I have come to loathe dating advice in general, partly because it seems to focus on traditional conventions and generalizations. Dissecting lady- and lad-mags and advice from other “experts,” a critical thinker should realize that men are reduced to shallow, one-dimensional creatures who think alternately with their penises, wallets and stomachs. Women, as it goes, are desperate, simpleton shrews who crave nothing more than the loving touch of a preferably rich man to stave off her badgering mother.

The popularity and strength in conviction of statements like “Never trust a woman who…” or “Everyone knows men that…” indicates to me that somewhere along the line, men and women started to view each other as just magazine prototypes instead of actual, individual people with broad ranges of experiences and preferences.

Someone’s “dateability” is not determined by money or looks.  People swear they “deserve” a model-slash-attorney with a deep fondness for cooking and practices Kama Sutra. As a result, we pretty much refuse to entertain anyone less than those standards and berate the men and women who don’t (this is quite time-consuming, as very few people do meet them).

There is room for negotiation since we are in college and probably not looking to get married right now, but still. From what I have gathered in my completely unscientific sociological studies, everyone who wants a mate deserves a supportive, productive person who makes him or her happy.

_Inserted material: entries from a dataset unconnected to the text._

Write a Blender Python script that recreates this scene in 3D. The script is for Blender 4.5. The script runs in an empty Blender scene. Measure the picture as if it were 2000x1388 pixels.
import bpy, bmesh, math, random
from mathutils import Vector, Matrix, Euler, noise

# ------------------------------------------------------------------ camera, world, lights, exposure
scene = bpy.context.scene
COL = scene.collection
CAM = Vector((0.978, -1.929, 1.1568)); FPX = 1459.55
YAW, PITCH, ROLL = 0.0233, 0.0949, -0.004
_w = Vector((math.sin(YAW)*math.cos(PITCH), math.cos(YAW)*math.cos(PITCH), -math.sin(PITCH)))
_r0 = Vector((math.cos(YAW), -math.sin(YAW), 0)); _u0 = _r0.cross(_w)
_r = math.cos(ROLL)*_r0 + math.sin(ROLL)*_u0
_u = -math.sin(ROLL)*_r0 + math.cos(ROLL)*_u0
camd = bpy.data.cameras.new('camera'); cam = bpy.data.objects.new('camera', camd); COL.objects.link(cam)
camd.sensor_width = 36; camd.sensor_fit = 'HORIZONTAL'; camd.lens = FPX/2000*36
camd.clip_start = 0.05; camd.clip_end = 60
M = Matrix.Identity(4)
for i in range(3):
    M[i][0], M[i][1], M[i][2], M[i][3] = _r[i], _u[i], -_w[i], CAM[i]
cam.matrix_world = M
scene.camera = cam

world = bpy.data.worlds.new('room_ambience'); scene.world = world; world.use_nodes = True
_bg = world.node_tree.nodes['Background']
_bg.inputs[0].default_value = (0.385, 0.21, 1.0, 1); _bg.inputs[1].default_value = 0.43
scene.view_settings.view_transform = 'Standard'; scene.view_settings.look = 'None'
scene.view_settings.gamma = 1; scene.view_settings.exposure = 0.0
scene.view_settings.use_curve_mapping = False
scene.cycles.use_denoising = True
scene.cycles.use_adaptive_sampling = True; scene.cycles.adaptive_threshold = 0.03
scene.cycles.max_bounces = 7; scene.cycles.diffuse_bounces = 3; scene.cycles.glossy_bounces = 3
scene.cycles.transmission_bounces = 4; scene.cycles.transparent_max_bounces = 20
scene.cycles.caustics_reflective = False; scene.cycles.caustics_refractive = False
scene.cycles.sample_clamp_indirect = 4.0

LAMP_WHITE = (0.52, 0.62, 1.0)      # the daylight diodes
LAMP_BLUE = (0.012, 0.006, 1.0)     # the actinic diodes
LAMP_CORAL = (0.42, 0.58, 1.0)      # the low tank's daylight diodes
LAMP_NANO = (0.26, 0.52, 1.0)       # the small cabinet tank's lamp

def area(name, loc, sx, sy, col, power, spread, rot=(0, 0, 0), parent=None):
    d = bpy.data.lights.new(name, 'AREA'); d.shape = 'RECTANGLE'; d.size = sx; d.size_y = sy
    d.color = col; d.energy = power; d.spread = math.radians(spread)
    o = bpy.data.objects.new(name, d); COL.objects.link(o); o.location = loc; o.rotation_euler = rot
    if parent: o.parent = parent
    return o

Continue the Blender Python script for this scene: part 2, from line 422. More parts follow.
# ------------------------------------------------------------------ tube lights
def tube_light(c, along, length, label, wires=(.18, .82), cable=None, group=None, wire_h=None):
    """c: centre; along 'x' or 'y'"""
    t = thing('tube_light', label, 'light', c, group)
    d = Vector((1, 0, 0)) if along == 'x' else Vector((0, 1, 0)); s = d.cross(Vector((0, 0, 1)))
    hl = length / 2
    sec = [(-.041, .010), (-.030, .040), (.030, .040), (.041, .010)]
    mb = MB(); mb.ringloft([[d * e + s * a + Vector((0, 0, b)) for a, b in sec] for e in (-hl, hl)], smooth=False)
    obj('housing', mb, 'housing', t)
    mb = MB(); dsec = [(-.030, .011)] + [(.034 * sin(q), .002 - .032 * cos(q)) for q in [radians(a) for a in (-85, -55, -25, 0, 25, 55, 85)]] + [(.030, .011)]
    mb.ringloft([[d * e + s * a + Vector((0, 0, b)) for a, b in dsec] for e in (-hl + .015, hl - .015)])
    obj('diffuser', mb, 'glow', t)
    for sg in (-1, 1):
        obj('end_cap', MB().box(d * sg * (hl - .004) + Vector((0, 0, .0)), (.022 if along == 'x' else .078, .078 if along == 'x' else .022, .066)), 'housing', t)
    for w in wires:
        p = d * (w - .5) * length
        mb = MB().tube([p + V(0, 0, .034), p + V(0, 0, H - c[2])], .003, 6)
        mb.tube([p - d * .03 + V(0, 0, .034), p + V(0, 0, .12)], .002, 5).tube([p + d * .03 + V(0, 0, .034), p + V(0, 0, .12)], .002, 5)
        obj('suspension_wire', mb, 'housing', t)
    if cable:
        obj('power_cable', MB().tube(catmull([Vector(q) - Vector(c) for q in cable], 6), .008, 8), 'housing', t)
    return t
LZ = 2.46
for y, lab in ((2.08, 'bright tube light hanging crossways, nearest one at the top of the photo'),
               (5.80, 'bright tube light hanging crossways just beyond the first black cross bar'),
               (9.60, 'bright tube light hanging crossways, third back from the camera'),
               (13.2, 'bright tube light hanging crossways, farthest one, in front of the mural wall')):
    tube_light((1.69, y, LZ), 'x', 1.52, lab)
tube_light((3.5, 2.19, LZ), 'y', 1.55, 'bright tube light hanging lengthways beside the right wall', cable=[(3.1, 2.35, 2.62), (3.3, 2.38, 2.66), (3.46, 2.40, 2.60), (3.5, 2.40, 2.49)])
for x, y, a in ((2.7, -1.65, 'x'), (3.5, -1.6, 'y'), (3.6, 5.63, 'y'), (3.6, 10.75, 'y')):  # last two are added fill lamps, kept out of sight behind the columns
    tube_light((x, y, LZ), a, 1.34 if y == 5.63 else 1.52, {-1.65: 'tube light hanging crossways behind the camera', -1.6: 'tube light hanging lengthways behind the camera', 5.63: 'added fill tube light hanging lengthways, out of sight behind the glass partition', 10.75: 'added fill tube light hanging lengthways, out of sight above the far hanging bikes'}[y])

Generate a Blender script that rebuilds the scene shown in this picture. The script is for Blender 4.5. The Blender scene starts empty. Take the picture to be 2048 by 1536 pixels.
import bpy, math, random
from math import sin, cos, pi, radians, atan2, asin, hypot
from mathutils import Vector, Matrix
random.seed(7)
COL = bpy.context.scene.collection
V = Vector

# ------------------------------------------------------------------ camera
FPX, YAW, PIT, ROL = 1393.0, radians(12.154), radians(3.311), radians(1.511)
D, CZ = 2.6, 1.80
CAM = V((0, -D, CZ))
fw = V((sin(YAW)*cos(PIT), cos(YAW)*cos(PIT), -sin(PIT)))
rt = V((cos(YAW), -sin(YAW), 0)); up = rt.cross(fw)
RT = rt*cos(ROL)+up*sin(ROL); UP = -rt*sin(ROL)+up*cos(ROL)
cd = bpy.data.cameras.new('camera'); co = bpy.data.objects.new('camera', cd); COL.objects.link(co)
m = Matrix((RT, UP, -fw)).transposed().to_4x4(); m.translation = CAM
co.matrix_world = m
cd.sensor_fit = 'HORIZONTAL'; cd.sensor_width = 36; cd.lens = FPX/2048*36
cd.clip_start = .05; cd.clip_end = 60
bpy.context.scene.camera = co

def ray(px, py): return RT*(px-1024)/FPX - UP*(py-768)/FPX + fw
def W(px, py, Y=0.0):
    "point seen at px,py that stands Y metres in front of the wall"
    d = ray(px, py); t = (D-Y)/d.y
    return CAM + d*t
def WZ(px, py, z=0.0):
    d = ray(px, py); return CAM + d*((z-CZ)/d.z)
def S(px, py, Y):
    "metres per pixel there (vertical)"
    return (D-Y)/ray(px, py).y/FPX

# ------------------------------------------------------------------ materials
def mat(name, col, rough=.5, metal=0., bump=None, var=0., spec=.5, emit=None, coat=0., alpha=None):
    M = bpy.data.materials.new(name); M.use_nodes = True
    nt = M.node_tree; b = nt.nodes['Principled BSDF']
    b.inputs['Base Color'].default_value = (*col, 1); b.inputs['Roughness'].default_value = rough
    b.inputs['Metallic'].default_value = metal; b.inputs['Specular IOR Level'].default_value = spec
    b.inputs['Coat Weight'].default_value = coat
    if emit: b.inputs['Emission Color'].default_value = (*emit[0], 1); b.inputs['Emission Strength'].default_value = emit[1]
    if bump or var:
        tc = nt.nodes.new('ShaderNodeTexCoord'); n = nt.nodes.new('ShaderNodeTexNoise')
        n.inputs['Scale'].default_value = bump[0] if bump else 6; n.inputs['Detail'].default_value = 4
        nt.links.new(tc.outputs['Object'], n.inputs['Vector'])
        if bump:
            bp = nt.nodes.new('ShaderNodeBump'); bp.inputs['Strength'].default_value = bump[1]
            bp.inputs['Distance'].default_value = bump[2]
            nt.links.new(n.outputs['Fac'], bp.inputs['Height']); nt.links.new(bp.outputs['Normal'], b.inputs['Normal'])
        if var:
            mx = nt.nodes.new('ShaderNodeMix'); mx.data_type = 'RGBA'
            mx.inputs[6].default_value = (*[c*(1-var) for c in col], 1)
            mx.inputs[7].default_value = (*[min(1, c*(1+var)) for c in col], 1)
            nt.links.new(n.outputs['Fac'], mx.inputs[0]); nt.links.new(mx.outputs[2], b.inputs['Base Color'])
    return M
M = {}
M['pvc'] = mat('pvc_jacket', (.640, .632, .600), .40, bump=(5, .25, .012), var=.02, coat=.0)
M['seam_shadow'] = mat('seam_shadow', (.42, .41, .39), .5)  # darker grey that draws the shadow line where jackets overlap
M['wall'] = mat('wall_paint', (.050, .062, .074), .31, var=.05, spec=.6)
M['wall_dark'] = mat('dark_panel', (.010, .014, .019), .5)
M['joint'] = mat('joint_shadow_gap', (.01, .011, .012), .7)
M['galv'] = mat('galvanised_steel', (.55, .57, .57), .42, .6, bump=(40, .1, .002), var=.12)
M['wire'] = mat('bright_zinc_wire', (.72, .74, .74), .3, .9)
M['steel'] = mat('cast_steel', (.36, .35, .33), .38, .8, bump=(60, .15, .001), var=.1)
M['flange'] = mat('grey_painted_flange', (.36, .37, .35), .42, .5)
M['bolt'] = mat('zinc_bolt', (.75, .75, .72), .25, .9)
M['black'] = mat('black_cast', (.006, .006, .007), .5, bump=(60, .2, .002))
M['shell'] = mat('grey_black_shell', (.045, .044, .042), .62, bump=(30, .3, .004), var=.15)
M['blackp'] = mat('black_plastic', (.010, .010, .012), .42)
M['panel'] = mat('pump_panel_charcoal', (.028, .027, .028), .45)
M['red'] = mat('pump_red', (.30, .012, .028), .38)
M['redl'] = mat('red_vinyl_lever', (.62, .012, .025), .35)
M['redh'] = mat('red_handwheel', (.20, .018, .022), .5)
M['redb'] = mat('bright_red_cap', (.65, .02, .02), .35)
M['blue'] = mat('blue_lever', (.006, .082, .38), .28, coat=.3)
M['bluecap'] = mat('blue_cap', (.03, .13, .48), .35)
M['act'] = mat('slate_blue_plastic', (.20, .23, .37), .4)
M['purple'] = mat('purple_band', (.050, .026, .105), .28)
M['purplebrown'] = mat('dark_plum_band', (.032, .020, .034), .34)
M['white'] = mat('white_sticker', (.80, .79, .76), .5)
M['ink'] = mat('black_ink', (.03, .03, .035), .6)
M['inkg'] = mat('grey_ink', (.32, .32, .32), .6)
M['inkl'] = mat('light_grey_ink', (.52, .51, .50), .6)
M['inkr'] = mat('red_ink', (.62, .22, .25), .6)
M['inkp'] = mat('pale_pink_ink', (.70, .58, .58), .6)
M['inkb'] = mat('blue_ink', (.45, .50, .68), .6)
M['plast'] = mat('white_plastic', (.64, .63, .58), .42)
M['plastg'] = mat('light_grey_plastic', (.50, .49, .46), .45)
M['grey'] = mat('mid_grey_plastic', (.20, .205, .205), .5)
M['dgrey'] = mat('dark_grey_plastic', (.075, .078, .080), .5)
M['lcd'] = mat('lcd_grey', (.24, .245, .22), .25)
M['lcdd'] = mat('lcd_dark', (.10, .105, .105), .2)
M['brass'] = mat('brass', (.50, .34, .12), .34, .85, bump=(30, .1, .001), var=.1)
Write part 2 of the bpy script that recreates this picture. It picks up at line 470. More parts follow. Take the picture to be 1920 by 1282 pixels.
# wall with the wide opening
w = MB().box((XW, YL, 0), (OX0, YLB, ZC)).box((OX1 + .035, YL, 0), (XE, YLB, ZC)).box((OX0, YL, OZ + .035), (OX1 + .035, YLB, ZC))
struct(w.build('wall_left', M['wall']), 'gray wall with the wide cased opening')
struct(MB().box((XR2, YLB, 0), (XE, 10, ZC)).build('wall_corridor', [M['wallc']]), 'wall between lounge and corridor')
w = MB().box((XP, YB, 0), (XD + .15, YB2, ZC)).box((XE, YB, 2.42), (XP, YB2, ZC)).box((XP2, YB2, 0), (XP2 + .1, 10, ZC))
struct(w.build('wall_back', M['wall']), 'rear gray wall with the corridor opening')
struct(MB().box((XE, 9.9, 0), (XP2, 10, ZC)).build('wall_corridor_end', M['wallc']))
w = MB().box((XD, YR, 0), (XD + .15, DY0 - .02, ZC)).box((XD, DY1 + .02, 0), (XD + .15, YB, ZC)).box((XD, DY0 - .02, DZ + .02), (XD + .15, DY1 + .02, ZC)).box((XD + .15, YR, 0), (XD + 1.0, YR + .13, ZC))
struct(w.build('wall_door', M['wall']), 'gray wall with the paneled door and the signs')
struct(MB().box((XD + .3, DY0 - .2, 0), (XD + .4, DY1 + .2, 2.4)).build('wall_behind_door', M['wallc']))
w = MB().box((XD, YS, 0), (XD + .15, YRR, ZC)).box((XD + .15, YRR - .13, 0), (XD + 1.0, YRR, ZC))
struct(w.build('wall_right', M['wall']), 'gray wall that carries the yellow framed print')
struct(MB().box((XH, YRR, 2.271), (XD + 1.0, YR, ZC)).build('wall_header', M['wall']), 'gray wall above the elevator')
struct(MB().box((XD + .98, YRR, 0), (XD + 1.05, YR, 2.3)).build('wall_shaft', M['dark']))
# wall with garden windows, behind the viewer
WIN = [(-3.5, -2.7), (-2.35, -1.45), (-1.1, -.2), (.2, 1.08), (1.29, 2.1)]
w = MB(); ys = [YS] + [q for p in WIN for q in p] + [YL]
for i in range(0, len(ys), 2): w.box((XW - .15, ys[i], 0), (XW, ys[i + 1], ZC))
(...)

Men, are you happy leaving a fine chick who is emotionally unstable only to follow up with a “dime piece” who has limited conversation skills? Ladies, is the chocolate Adonis with control issues or the rugged Lothario with an inflated ego really someone of whom you would spend time and energy?

We don’t live in a vacuum. The forces that shape society shape our thinking whether we know it or not.

If your desires honestly happen to be perfectly aligned with the ones that the media, advertising and celebrities push as ideal, then you are not to be faulted for that. But if you are constantly reproaching the opposite (or same) sex for their audacious refusal to meet everything on some arbitrary checklist, it may be time to open your eyes, tell society to step aside and start doing your own matchmaking.